### [What you have to do]
Give again, word for word, each line from the top of the listing through the line that holds "return mb.mesh('buckle', 'buckle', angle=30)".

### [Data shown]
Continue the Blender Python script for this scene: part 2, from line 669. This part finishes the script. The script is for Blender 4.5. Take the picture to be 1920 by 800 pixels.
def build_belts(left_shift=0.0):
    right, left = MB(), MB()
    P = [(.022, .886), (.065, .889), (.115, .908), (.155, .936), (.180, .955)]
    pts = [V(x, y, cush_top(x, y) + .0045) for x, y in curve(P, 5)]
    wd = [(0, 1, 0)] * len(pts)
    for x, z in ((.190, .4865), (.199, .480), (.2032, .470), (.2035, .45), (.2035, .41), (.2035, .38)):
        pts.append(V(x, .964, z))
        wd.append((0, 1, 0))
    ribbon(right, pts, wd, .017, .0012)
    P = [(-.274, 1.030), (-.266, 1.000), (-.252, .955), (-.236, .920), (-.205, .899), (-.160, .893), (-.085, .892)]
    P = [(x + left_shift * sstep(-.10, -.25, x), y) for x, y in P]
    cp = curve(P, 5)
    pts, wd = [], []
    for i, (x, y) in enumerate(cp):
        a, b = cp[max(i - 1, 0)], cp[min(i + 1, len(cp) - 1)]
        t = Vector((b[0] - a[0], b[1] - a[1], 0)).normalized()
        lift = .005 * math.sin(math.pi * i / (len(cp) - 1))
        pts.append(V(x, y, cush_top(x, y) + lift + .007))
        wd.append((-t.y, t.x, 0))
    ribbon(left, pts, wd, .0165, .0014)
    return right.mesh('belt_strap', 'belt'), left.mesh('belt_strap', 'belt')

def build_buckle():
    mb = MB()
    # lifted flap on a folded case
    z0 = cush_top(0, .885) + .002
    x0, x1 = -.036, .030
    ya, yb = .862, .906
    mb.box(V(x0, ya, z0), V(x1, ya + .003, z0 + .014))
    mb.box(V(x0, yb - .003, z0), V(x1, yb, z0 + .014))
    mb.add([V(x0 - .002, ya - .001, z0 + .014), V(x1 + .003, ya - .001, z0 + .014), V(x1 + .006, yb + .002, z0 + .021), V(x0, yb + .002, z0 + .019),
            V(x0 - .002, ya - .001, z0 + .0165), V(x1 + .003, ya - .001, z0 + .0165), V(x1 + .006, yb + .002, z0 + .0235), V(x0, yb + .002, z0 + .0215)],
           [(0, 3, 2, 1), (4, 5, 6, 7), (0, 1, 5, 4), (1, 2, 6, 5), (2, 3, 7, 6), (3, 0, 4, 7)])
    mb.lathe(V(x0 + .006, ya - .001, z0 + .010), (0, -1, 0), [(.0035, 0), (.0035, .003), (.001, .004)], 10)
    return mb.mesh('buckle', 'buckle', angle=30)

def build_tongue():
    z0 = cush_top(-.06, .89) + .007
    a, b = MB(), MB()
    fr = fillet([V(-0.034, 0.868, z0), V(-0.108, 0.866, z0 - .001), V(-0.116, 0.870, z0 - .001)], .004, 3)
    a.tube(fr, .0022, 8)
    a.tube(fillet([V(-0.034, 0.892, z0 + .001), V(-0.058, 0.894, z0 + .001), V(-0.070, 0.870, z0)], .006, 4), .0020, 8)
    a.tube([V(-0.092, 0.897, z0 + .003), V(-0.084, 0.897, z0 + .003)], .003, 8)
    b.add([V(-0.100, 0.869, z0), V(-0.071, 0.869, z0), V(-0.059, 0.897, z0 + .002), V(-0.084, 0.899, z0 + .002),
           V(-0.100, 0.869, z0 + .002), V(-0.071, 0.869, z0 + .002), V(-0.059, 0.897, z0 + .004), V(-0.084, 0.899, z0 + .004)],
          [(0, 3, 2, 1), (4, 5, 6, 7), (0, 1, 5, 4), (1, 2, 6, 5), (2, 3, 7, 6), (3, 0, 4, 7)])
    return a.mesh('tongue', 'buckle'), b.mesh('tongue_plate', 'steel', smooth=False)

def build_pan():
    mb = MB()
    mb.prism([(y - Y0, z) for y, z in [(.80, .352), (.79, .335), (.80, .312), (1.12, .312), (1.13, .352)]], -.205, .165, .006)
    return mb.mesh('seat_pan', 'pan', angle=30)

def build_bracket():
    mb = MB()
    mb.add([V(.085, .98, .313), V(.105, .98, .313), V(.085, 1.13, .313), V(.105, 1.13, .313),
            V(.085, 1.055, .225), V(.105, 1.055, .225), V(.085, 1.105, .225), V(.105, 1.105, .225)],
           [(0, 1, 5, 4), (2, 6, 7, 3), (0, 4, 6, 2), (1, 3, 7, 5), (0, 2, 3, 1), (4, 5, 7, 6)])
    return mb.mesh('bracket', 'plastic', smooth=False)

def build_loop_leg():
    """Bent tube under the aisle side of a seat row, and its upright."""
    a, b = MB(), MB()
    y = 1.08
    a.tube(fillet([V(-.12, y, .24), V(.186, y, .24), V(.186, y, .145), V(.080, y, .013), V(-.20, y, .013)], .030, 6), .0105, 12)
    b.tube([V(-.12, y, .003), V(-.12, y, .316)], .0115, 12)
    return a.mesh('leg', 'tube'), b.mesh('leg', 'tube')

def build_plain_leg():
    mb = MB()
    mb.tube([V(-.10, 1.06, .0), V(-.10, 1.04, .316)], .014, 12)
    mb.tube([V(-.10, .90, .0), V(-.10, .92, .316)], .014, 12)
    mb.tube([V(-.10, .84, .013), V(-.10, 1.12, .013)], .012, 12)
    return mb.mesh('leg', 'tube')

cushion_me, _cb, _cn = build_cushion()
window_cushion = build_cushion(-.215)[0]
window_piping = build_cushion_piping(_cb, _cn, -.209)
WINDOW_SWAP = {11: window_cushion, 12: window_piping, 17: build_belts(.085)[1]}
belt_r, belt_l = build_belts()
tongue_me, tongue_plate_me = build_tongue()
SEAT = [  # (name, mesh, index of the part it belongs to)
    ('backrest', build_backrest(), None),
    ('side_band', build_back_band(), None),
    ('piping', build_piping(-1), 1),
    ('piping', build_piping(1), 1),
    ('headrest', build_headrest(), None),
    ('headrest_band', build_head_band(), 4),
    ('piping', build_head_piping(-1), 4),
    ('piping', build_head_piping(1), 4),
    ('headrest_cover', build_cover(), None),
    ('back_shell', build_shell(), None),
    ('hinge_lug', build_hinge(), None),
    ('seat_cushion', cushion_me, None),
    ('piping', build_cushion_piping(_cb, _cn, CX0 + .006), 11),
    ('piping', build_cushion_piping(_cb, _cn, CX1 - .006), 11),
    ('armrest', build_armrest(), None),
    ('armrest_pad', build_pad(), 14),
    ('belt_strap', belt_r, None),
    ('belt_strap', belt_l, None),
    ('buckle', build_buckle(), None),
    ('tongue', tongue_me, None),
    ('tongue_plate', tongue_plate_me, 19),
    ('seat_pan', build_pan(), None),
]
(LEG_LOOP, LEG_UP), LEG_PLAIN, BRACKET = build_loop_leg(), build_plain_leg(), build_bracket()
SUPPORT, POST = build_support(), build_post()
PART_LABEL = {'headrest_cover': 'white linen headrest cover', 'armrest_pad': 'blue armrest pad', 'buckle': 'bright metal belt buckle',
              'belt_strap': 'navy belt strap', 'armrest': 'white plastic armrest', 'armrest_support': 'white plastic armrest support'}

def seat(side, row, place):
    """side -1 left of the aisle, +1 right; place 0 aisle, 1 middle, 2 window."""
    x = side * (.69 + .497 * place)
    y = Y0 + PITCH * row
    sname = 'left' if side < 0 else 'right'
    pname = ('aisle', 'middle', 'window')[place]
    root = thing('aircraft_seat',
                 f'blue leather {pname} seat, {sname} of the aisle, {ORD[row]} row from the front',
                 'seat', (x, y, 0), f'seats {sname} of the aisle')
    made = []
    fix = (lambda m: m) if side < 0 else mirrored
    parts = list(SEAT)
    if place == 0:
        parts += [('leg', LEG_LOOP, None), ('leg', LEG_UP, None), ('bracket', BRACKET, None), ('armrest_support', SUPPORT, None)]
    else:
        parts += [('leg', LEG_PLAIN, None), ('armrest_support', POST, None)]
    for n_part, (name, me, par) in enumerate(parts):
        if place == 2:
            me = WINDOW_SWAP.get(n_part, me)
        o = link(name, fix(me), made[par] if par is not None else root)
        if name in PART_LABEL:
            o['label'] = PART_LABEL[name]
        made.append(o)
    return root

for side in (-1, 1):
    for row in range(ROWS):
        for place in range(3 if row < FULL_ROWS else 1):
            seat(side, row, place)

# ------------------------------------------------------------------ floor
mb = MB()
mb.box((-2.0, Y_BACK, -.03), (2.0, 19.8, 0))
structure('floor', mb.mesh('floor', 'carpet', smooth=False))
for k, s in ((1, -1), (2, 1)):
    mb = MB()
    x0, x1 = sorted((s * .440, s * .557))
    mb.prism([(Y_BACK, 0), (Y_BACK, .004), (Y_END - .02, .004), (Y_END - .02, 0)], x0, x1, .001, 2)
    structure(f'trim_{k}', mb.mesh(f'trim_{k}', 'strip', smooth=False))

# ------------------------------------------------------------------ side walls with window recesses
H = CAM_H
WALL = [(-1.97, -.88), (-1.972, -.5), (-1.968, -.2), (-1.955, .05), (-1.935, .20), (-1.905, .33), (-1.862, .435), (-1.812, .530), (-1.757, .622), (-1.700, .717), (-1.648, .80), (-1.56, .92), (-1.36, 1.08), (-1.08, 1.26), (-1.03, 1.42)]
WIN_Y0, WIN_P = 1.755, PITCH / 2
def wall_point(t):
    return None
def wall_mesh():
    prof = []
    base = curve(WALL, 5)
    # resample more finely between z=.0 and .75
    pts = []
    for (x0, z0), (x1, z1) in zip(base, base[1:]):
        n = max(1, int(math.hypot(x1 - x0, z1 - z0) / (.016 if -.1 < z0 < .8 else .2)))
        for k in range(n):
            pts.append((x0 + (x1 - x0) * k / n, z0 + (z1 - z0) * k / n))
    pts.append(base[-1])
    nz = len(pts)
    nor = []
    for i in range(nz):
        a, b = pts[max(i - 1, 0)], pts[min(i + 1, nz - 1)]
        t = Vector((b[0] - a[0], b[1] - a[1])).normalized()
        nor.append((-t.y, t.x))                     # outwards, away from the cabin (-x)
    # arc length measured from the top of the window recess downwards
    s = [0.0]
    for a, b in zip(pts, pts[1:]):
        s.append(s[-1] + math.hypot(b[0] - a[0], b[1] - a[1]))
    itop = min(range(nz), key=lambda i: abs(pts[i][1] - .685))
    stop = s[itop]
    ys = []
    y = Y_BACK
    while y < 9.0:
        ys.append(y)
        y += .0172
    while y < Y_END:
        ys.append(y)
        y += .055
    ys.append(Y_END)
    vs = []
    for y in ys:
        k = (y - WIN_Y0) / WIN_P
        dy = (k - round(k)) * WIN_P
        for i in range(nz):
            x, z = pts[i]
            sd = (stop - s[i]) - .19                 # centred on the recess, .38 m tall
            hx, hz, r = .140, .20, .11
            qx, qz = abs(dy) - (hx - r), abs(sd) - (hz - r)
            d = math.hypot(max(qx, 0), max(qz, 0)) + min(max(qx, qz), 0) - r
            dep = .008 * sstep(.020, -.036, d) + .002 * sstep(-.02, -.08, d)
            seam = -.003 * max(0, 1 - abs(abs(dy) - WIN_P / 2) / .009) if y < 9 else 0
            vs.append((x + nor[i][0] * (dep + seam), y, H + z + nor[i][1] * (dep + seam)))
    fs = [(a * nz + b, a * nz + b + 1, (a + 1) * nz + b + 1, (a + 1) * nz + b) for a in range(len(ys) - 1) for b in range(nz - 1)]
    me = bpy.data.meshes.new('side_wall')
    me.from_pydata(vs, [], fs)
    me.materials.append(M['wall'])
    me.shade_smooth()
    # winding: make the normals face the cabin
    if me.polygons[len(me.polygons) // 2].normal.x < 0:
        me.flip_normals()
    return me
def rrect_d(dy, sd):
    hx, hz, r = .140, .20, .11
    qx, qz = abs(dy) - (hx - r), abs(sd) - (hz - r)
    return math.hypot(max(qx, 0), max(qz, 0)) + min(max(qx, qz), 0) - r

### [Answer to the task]
Continue the Blender Python script for this scene: part 2, from line 669. This part finishes the script. The script is for Blender 4.5. Take the picture to be 1920 by 800 pixels.
def build_belts(left_shift=0.0):
    right, left = MB(), MB()
    P = [(.022, .886), (.065, .889), (.115, .908), (.155, .936), (.180, .955)]
    pts = [V(x, y, cush_top(x, y) + .0045) for x, y in curve(P, 5)]
    wd = [(0, 1, 0)] * len(pts)
    for x, z in ((.190, .4865), (.199, .480), (.2032, .470), (.2035, .45), (.2035, .41), (.2035, .38)):
        pts.append(V(x, .964, z))
        wd.append((0, 1, 0))
    ribbon(right, pts, wd, .017, .0012)
    P = [(-.274, 1.030), (-.266, 1.000), (-.252, .955), (-.236, .920), (-.205, .899), (-.160, .893), (-.085, .892)]
    P = [(x + left_shift * sstep(-.10, -.25, x), y) for x, y in P]
    cp = curve(P, 5)
    pts, wd = [], []
    for i, (x, y) in enumerate(cp):
        a, b = cp[max(i - 1, 0)], cp[min(i + 1, len(cp) - 1)]
        t = Vector((b[0] - a[0], b[1] - a[1], 0)).normalized()
        lift = .005 * math.sin(math.pi * i / (len(cp) - 1))
        pts.append(V(x, y, cush_top(x, y) + lift + .007))
        wd.append((-t.y, t.x, 0))
    ribbon(left, pts, wd, .0165, .0014)
    return right.mesh('belt_strap', 'belt'), left.mesh('belt_strap', 'belt')

def build_buckle():
    mb = MB()
    # lifted flap on a folded case
    z0 = cush_top(0, .885) + .002
    x0, x1 = -.036, .030
    ya, yb = .862, .906
    mb.box(V(x0, ya, z0), V(x1, ya + .003, z0 + .014))
    mb.box(V(x0, yb - .003, z0), V(x1, yb, z0 + .014))
    mb.add([V(x0 - .002, ya - .001, z0 + .014), V(x1 + .003, ya - .001, z0 + .014), V(x1 + .006, yb + .002, z0 + .021), V(x0, yb + .002, z0 + .019),
            V(x0 - .002, ya - .001, z0 + .0165), V(x1 + .003, ya - .001, z0 + .0165), V(x1 + .006, yb + .002, z0 + .0235), V(x0, yb + .002, z0 + .0215)],
           [(0, 3, 2, 1), (4, 5, 6, 7), (0, 1, 5, 4), (1, 2, 6, 5), (2, 3, 7, 6), (3, 0, 4, 7)])
    mb.lathe(V(x0 + .006, ya - .001, z0 + .010), (0, -1, 0), [(.0035, 0), (.0035, .003), (.001, .004)], 10)
    return mb.mesh('buckle', 'buckle', angle=30)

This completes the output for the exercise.